## DIRECTION
Extract everything from the first line through the line with "CP, SP = math.cos(PITCH), math.sin(PITCH)", both ends included, except for any pictures.
## Start INFORMATION SHOWN
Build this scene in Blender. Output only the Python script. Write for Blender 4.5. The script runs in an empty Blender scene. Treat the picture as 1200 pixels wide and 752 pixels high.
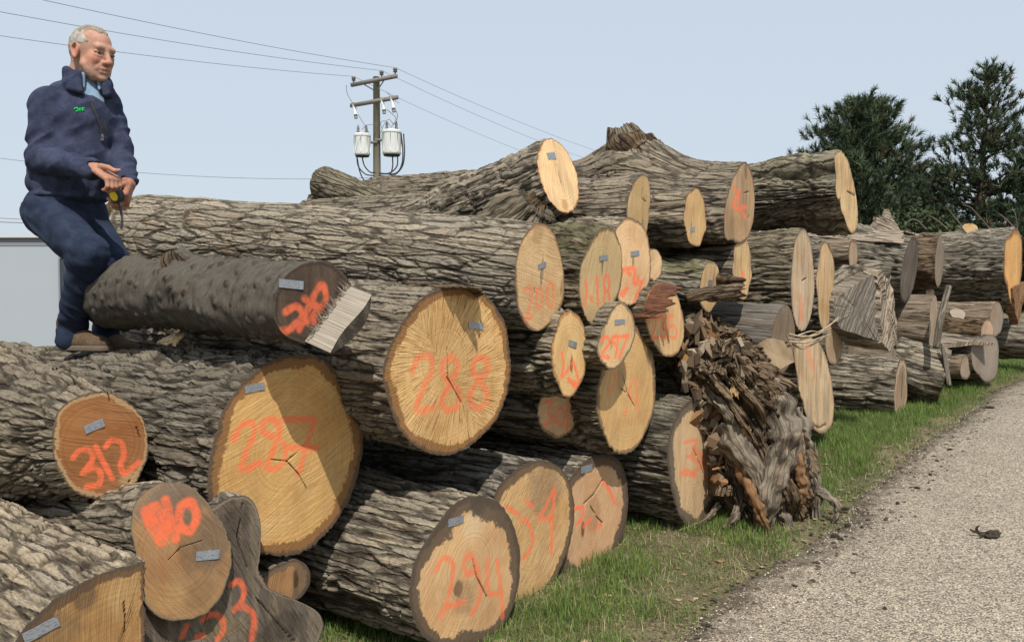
import bpy, bmesh, math, random
import numpy as np
from mathutils import Vector, Matrix

random.seed(7)
RNG = np.random.default_rng(11)
sc = bpy.context.scene
COL = sc.collection
R_ = math.radians

# ------------------------------------------------------------------ camera model
F = 1000.0                      # focal length in photo pixels (photo is 1200 wide)
CAMZ = 1.6
PITCH = math.atan(36 / F)       # looking slightly down
CP, SP = math.cos(PITCH), math.sin(PITCH)

def ray(u, v):
    x = (u - 600.0) / F
    y = (376.0 - v) / F
    d = np.array([x, CP + y * SP, -SP + y * CP])
    return d / d[1]             # normalised so that the forward component is 1

def at(u, v, d):
    return np.array([0, 0, CAMZ]) + ray(u, v) * d

def proj(P):
    q = np.asarray(P, float) - np.array([0, 0, CAMZ])
    f = q[1] * CP - q[2] * SP
    up = q[1] * SP + q[2] * CP
    return np.array([600 + F * q[0] / f, 376 - F * up / f])

# the row of logs runs along RD, cut faces look along ND
RD = np.array([math.sin(R_(41)), math.cos(R_(41)), 0])
ND = np.array([math.cos(R_(41)), -math.sin(R_(41)), 0])

def ramp(x, y):
    t = 0.656 * np.asarray(x) + 0.755 * np.asarray(y)
    k = np.clip((t - 2.85), 0, 9.5)
    nn = .755 * np.asarray(x) - .656 * np.asarray(y)
    f = np.clip((-nn - 7) / 8, 0, 1); f = f * f * (3 - 2 * f)
    return 0.05 * k - 1.25 * f

# ------------------------------------------------------------------ tagging
def tag(o, label=None, cat=None, group=None, kind=None):
    if label: o['label'] = label
    if cat: o['category'] = cat
    if group: o['group'] = group
    if kind: o['kind'] = kind
    return o

def empty(name, loc=(0, 0, 0), mat=None):
    o = bpy.data.objects.new(name, None)
    o.empty_display_size = 0.1
    COL.objects.link(o)
    if mat is not None: o.matrix_world = mat
    else: o.location = loc
    return o

# ------------------------------------------------------------------ mesh helpers
def mesh_np(name, V, Q, mat, parent=None, smooth=True, attrs=None, uvs=None, T=None, loc=None):
    """V (n,3) array; Q list of index arrays (k,4) and/or (k,3)"""
    me = bpy.data.meshes.new(name)
    V = np.asarray(V, np.float32)
    if isinstance(Q, np.ndarray): Q = [Q]
    Q = [np.asarray(q, np.int32) for q in Q if len(q)]
    idx = np.concatenate([q.ravel() for q in Q])
    tot = np.concatenate([np.full(len(q), q.shape[1], np.int32) for q in Q])
    start = np.concatenate([[0], np.cumsum(tot)[:-1]]).astype(np.int32)
    me.vertices.add(len(V)); me.vertices.foreach_set('co', V.ravel())
    me.loops.add(len(idx)); me.loops.foreach_set('vertex_index', idx)
    me.polygons.add(len(tot)); me.polygons.foreach_set('loop_start', start)
    me.polygons.foreach_set('use_smooth', np.full(len(tot), bool(smooth)))
    me.update(calc_edges=True)
    for k, a in (attrs or {}).items():
        a = np.asarray(a, np.float32)
        if a.ndim == 1:
            at_ = me.attributes.new(k, 'FLOAT', 'POINT'); at_.data.foreach_set('value', a)
        elif a.shape[1] == 3:
            at_ = me.attributes.new(k, 'FLOAT_VECTOR', 'POINT'); at_.data.foreach_set('vector', a.ravel())
        else:
            at_ = me.attributes.new(k, 'FLOAT_COLOR', 'POINT'); at_.data.foreach_set('color', a.ravel())
    if mat: me.materials.append(mat)
    o = bpy.data.objects.new(name, me)
    COL.objects.link(o)
    if parent: o.parent = parent
    if T is not None: o.matrix_world = T
    if loc is not None: o.location = loc
    return o

class MB:
    """collects simple solids into one mesh"""
    def __init__(s): s.v = []; s.q = []; s.t = []; s.n = 0
    def add(s, V, Q=None, T=None):
        V = np.asarray(V, float)
        s.v.append(V)
        if Q is not None and len(Q): s.q.append(np.asarray(Q, int) + s.n)
        if T is not None and len(T): s.t.append(np.asarray(T, int) + s.n)
        s.n += len(V)
    def box(s, c, size, M=None):
        c = np.asarray(c, float); h = np.asarray(size, float) / 2
        V = np.array([[x, y, z] for x in (-1, 1) for y in (-1, 1) for z in (-1, 1)], float) * h
        if M is not None: V = V @ np.asarray(M).T
        V = V + c
        s.add(V, [[0, 1, 3, 2], [4, 6, 7, 5], [0, 4, 5, 1], [2, 3, 7, 6], [0, 2, 6, 4], [1, 5, 7, 3]])
    def tube(s, pts, rad, n=8, cap=True):
        pts = np.asarray(pts, float); m = len(pts)
        rad = np.full(m, rad) if np.isscalar(rad) else np.asarray(rad, float)
        V = tube_verts(pts, rad, n)
        Q = grid_quads(m, n, True)
        T = []
        if cap:
            V = np.vstack([V, pts[0], pts[-1]])
            a, b = m * n, m * n + 1
            for j in range(n):
                T.append([a, (j + 1) % n, j]); T.append([b, (m - 1) * n + j, (m - 1) * n + (j + 1) % n])
        s.add(V, Q, T)
    def build(s, name, mat, parent=None, smooth=True, attrs=None, T=None):
        Q = []
        if s.q: Q.append(np.vstack(s.q))
        if s.t: Q.append(np.vstack(s.t))
        return mesh_np(name, np.vstack(s.v), Q, mat, parent, smooth, attrs, T=T)

def frames(pts):
    m = len(pts)
    tg = np.gradient(pts, axis=0); tg /= np.linalg.norm(tg, axis=1)[:, None] + 1e-12
    A = np.zeros((m, 3)); B = np.zeros((m, 3))
    ref = np.array([0, 0, 1.0]) if abs(tg[0][2]) < .9 else np.array([1.0, 0, 0])
    a = np.cross(tg[0], ref); a /= np.linalg.norm(a)
    for i in range(m):
        a = a - tg[i] * np.dot(a, tg[i]); a /= np.linalg.norm(a) + 1e-12
        A[i] = a; B[i] = np.cross(tg[i], a)
    return tg, A, B

def tube_verts(pts, rad, n):
    tg, A, B = frames(pts)
    th = np.arange(n) / n * 2 * np.pi
    V = pts[:, None, :] + rad[:, None, None] * (A[:, None, :] * np.cos(th)[None, :, None] + B[:, None, :] * np.sin(th)[None, :, None])
    return V.reshape(-1, 3)

def grid_quads(m, n, wrap):
    """m rows, n columns; wrap columns"""
    i = np.arange(m - 1)[:, None]; j = np.arange(n if wrap else n - 1)[None, :]
    j2 = (j + 1) % n
    a = i * n + j; b = (i + 1) * n + j; c = (i + 1) * n + j2; d = i * n + j2
    return np.stack([a + 0 * j, b + 0 * j, c + 0 * j, d + 0 * j], -1).reshape(-1, 4)

def spline(pts, n):
    """Catmull-Rom through pts"""
    p = np.asarray(pts, float)
    p = np.vstack([2 * p[0] - p[1], p, 2 * p[-1] - p[-2]])
    m = len(p) - 3
    t = np.linspace(0, m - 1e-9, n); k = t.astype(int); f = (t - k)[:, None]
    a, b, c, d = p[k], p[k + 1], p[k + 2], p[k + 3]
    return .5 * ((2 * b) + (-a + c) * f + (2 * a - 5 * b + 4 * c - d) * f ** 2 + (-a + 3 * b - 3 * c + d) * f ** 3)

# ------------------------------------------------------------------ numpy noise
def _h(ix, iy, seed):
    h = (ix.astype(np.int64) * 374761393 + iy.astype(np.int64) * 668265263 + seed * 974711) & 0x7fffffff
    h = ((h ^ (h >> 13)) * 1274126177) & 0x7fffffff
    return (h ^ (h >> 16)) & 0xffffff

def _h3(ix, iy, iz, seed):
    return _h(ix + iz * 1013, iy + iz * 7919, seed)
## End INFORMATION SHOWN
## TASK OUTPUT
Build this scene in Blender. Output only the Python script. Write for Blender 4.5. The script runs in an empty Blender scene. Treat the picture as 1200 pixels wide and 752 pixels high.
import bpy, bmesh, math, random
import numpy as np
from mathutils import Vector, Matrix

random.seed(7)
RNG = np.random.default_rng(11)
sc = bpy.context.scene
COL = sc.collection
R_ = math.radians

# ------------------------------------------------------------------ camera model
F = 1000.0                      # focal length in photo pixels (photo is 1200 wide)
CAMZ = 1.6
PITCH = math.atan(36 / F)       # looking slightly down
CP, SP = math.cos(PITCH), math.sin(PITCH)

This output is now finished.